The oil price cap policy is cutting Russia’s revenue, a senior official at the US Treasury has maintained.
Speaking at the Center for a New American Security (CNAS), Wally Adeyemo, deputy secretary of the treasury, said yesterday: “In just six months, the price cap has contributed to a significant decline in Russian revenue at a key juncture in the war. Now, Russia is considering a desperate series of changes to its tax policy that would institutionalise the deepening discount on Russian oil.”
In December the price cap coalition—the G7, EU, and Australia—set a limit on the price Russia can charge for its crude oil if it is traded using services from a coalition country—that is, if a shipment of Russian crude is sold with insurance or shipping from a coalition country, it cannot be sold for more than $60.
Adeyemo hailed the price cap as a success, claiming Russian government oil revenues in the first five months of 2023 were down nearly 50% from a year prior. This decline in oil revenue has occurred despite the fact that Russia is exporting more crude oil today than it did at the onset of the war. Despite higher exports, Russia is making less money because its oil now trades at a discount of 25% relative to other global oil, Adeyemo explained.
Russia is reportedly pursuing changes to the way it taxes oil to respond to the divergence between Russian oil and the global market price.
Instead of continuing to tax Russian oil sales based on the market price of Russia’s dominant blend of oil—Urals—the changes the Kremlin has proposed would calculate taxes by assuming a price that is a fixed significant discount to Brent, the global benchmark. Under this approach, Russian oil firms would see their taxes go up, even as the price cap continues to drive their actual revenues down.

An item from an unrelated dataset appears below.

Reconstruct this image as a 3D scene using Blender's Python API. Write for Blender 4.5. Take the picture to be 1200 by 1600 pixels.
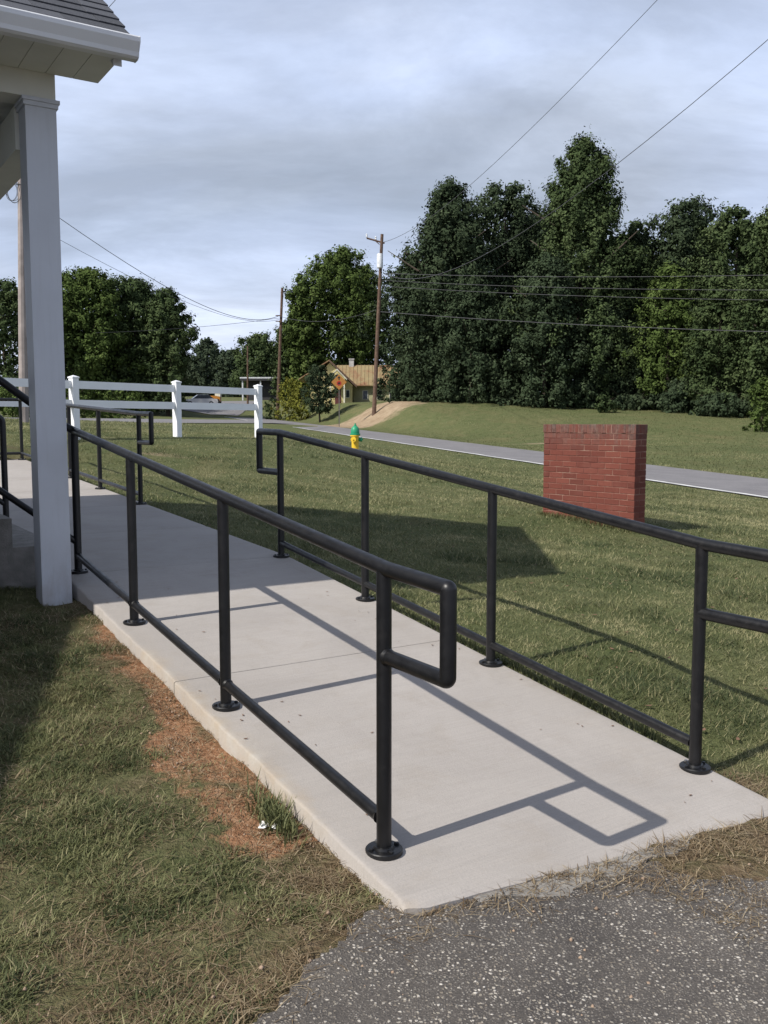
import bpy, math, random
import numpy as np
from mathutils import Vector, Matrix

for o in list(bpy.data.objects):
    bpy.data.objects.remove(o)
scn = bpy.context.scene
COL = scn.collection
R = math.radians

# ------------------------------------------------------------------ camera
CAM = np.array([0.0, 0.0, 1.42])
FPX, YH = 1450.0, 660.0
PIT = math.atan((800 - YH) / FPX)
cd = bpy.data.cameras.new('camera')
cam = bpy.data.objects.new('camera', cd)
COL.objects.link(cam)
cam.location = CAM
cam.rotation_euler = (math.pi / 2 - PIT, 0, 0)
cd.sensor_fit = 'VERTICAL'
cd.sensor_height = 32.0
cd.lens = 32.0 * FPX / 1600.0
cd.clip_start = 0.05
cd.clip_end = 3000
scn.camera = cam

# ------------------------------------------------------------------ the ramp's own axes
P0 = np.array([0.0, 2.84])
UD = np.array([-0.53743, 0.84331])
VD = np.array([0.84331, 0.53743])
RZ = math.atan2(VD[1], VD[0])


def W(u, v, z):
    p = P0 + UD * u + VD * v
    return (float(p[0]), float(p[1]), float(z))


# ------------------------------------------------------------------ sky, sun, exposure
SUN_TO = np.array([*(-(UD * 0.06 + VD * 0.95)), 0.91])
SUN_TO /= np.linalg.norm(SUN_TO)
ELEV = math.asin(SUN_TO[2])
AZ = math.atan2(SUN_TO[0], SUN_TO[1]) % (2 * math.pi)
world = bpy.data.worlds.new('World')
scn.world = world
world.use_nodes = True
wn, wl = world.node_tree.nodes, world.node_tree.links
wn.clear()


def wnode(t, **k):
    n = wn.new(t)
    for a, b in k.items():
        setattr(n, a, b)
    return n


def wmath(op, a, b=None):
    n = wnode('ShaderNodeMath', operation=op)
    for i, s in enumerate((a, b)):
        if s is None:
            continue
        if isinstance(s, (int, float)):
            n.inputs[i].default_value = s
        else:
            wl.new(s, n.inputs[i])
    return n.outputs[0]


sky = wnode('ShaderNodeTexSky', sky_type='NISHITA')
sky.sun_disc = False
sky.sun_elevation = ELEV
sky.sun_rotation = AZ
sky.air_density = 1.0
sky.dust_density = 2.0
tc = wnode('ShaderNodeTexCoord')
sep = wnode('ShaderNodeSeparateXYZ')
wl.new(tc.outputs['Generated'], sep.inputs[0])
zc = wmath('ADD', wmath('MAXIMUM', sep.outputs[2], 0.0), 0.24)
comb = wnode('ShaderNodeCombineXYZ')
wl.new(wmath('DIVIDE', sep.outputs[0], zc), comb.inputs[0])
wl.new(wmath('DIVIDE', sep.outputs[1], zc), comb.inputs[1])


def wnoise(scale, detail, rough, off, sx=1.0, sy=1.0):
    mp = wnode('ShaderNodeMapping')
    mp.inputs['Location'].default_value = off
    mp.inputs['Scale'].default_value = (sx, sy, 1)
    wl.new(comb.outputs[0], mp.inputs[0])
    n = wnode('ShaderNodeTexNoise')
    n.inputs['Scale'].default_value = scale
    n.inputs['Detail'].default_value = detail
    n.inputs['Roughness'].default_value = rough
    n.inputs['Distortion'].default_value = 0.35
    wl.new(mp.outputs[0], n.inputs['Vector'])
    return n.outputs['Fac']


def wramp(fac, stops):
    r = wnode('ShaderNodeValToRGB')
    e = r.color_ramp.elements
    while len(e) < len(stops):
        e.new(0.5)
    for i, (p, c) in enumerate(stops):
        e[i].position = p
        e[i].color = (*c, 1)
    wl.new(fac, r.inputs[0])
    return r.outputs[0]


n_a = wnoise(0.85, 7, 0.56, (3.1, 1.7, 0), 0.8, 1.15)
n_b = wnoise(0.7, 6, 0.55, (11.83, 21.10, 0), 0.75, 1.2)
n_c = wnoise(1.9, 8, 0.62, (22.40, 8.2, 0), 0.7, 1.3)
cover = wramp(n_a, [(0.30, (0.72,) * 3), (0.58, (1.0,) * 3)])
tone = wramp(n_b, [(0.33, (5.6, 6.3, 7.7)), (0.46, (6.6, 7.6, 9.9)), (0.62, (8.2, 9.0, 10.9))])
fine = wramp(n_c, [(0.36, (0.84,) * 3), (0.5, (1.0,) * 3), (0.64, (1.22,) * 3)])
mul = wnode('ShaderNodeMix', data_type='RGBA', blend_type='MULTIPLY')
mul.inputs['Factor'].default_value = 1
wl.new(tone, mul.inputs['A'])
wl.new(fine, mul.inputs['B'])
mixs = wnode('ShaderNodeMix', data_type='RGBA')
# cloud cover thinned towards the zenith, shaped so shade gets less sky fill
gap = wmath('MULTIPLY', wmath('SMOOTH_MIN', wmath('MAXIMUM', wmath('SUBTRACT', sep.outputs[2], 0.30), 0.0), 0.45), 1.75)
cov2 = wmath('MULTIPLY', cover, wmath('SUBTRACT', 1.0, gap))
wl.new(wmath('MAXIMUM', cov2, 0.12), mixs.inputs['Factor'])
wl.new(sky.outputs[0], mixs.inputs['A'])
wl.new(mul.outputs['Result'], mixs.inputs['B'])
bg = wnode('ShaderNodeBackground')
bg.inputs['Strength'].default_value = 0.093
wl.new(mixs.outputs['Result'], bg.inputs['Color'])
wo = wnode('ShaderNodeOutputWorld')
wl.new(bg.outputs[0], wo.inputs[0])

sl = bpy.data.lights.new('sun', 'SUN')
sl.energy = 5.0
sl.angle = R(0.53)
sl.color = (1.0, 0.955, 0.88)
so = bpy.data.objects.new('sun', sl)
COL.objects.link(so)
so.rotation_euler = Vector(SUN_TO.tolist()).to_track_quat('Z', 'Y').to_euler()
so.location = (0, 0, 40)

scn.view_settings.view_transform = 'Standard'
scn.view_settings.look = 'None'
scn.view_settings.exposure = 0.08
scn.view_settings.gamma = 1.0
scn.view_settings.use_curve_mapping = False


# ------------------------------------------------------------------ numpy noise
def _h(ix, iy, s):
    n = (ix.astype(np.int64) * 374761393 + iy.astype(np.int64) * 668265263 + s * 974634777) & 0x7fffffff
    n = ((n ^ (n >> 13)) * 1274126177) & 0x7fffffff
    n = n ^ (n >> 16)
    return (n & 0xffff) / 65535.0


def vnoise(x, y, s=0):
    x = np.asarray(x, float)
    y = np.asarray(y, float)
    ix, iy = np.floor(x), np.floor(y)
    fx, fy = x - ix, y - iy
    fx = fx * fx * (3 - 2 * fx)
    fy = fy * fy * (3 - 2 * fy)
    a = _h(ix, iy, s) * (1 - fx) + _h(ix + 1, iy, s) * fx
    b = _h(ix, iy + 1, s) * (1 - fx) + _h(ix + 1, iy + 1, s) * fx
    return a * (1 - fy) + b * fy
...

“When it comes to the price cap, either Russia continues to accept the steep discount that our actions have imposed on their energy exports, or they institutionalise it themselves with these changes to their tax regime,” Adeyemo said.
The treasury official then discussed the huge outlay Moscow has had to fund in order to get its cargoes shipped.
“The Kremlin is also investing in building its own seaborn oil ecosystem in order to ship oil without using western services,” Adeyemo said, citing the Russian central bank’s decision to guarantee about $9bn in a reinsurance scheme intended to replace western reinsurance as an example.
While Russia was still finding ways to skirt around the price cap, Adeyemo said the US and allies had exerted pressure on insurers and ship registries to ditch companies that ship oil which breaks the price cap rules.
The leaders of the Group of Seven nations vowed last month to crack down on parties evading the price cap system put in place on Russian oil, with the US following the UK in introducing further sanctions, many aimed at Russian-linked shipping entities.
Meanwhile, the negotiations for the EU’s next round of sanction on Russia have reportedly been intense and relatively fractious.
Brokers BRS suggested this week that stricter rules on ship-to-ship transfers of Russian oil in EU waters are being discussed as well as EU bans on ships which switch off their automatic identification systems.